Digital Humanities (DH) is found at the intersection of computational methods and humanities materials, and the integration with computational methods depends on decisions made throughout a research project. This guide will help you learn more about 'doing' DH by answering the following questions:

  • What are the components and workflow of a DH project?
  • What are the activities for the design and implementation of a DH research project?

Under the hood of a DH project

Any DH project has three major components: materials, processing, and presentation.

  1. Materials have to be put into digital* formats so that they are computationally** controllable. This requires the digitalisation of (or creation of born-digital) materials and will have implications for intellectual property, access, sustainability, and use. In Drucker's words, they way in which materials become digital matters. 
  2. Processing in DH are the computational methods and tools used to process the materials.
  3. Presentation often makes use of online platforms like blogs, websites on tools like Wordpress, or on Omeka S. Design decisions like graphic styling affect how research is received and require work and skill.

Digital methods can be learned gradually and build in complexity. Our training calendar or custom training opportunities can provide assistance. Also see our guidance on creating a digital collection/exhibition on Omeka S.

Then there are the activities fundamental to the design and implementation of DH research. These activities make it possible for automated algorithmic processes to work with humanistic artefacts in digital format.

  • Mediation/remediation involves making analog materials, e.g., maps or manuscripts, available in digital format or creating born-digital materials. This creates information in a file format that a computer can process. DH projects often make use of both analog and born-digital materials.
  • Datafication/modeling is the process of turning material into quantifiable and/or discrete data. This depends on modeling: what are the assumptions that are built into deciding what can be extracted from the materials, e.g., text or an artefact? What terms can be used to represent or describe a research object? Data modeling plays an important role in the intersection of values and biases and the interpretative work central to the humanities in dialogue with technological methods.
  • Processing/analytics involves the automation of counting, sorting, or analysing through computational processing.
  • Presentation/display of results are often found in digital format, sometimes online as visualisations, maps, diagrams, stories, articles, or exhibits, and sometimes in analog or hybrid formats. Interface design embodies decisions about what is important in the results and what is not.
  • Sustainability/preservation must be taken into account during the planning and design stages of the research project, e.g., the amount of resources and expertise needed, or the intellectual property involved, as well as privacy and other regulations in sharing and preserving research results. Digital projects are usually costly to produce and maintain. Read more about digital preservation.

DH projects can be as simple as a set of files stored in a database of file structure where it can be accessed by a user interface like a browser. It can be more complex and involved a network of repositories of materials that can be analysed with algorithms and AI engines that index terms, code and data. Creating a DH research project starts much like any other research project.
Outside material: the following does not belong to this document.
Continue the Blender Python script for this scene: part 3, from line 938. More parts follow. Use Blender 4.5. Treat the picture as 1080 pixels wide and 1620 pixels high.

Here is a quick checklist:

  • Define your research question.
  • List the materials to which you have access and describe their current format.
  • Assess the intellectual property, privacy, and ethical issues for these materials.
  • Determine which aspects of your research will lend themselves to quantitative and which to qualitative processes.
  • Decide what digital formats will aid your research, e.g., scanning or imaging.
  • Develop a workflow.
  • Figure out what skills and tasks you can do yourself and where you will need training or assistance.
  • Develop a work plan and budget with a realistic timeline. 

*Digital refers to information in binary form.
** Computational refers to processes performed by algorithms.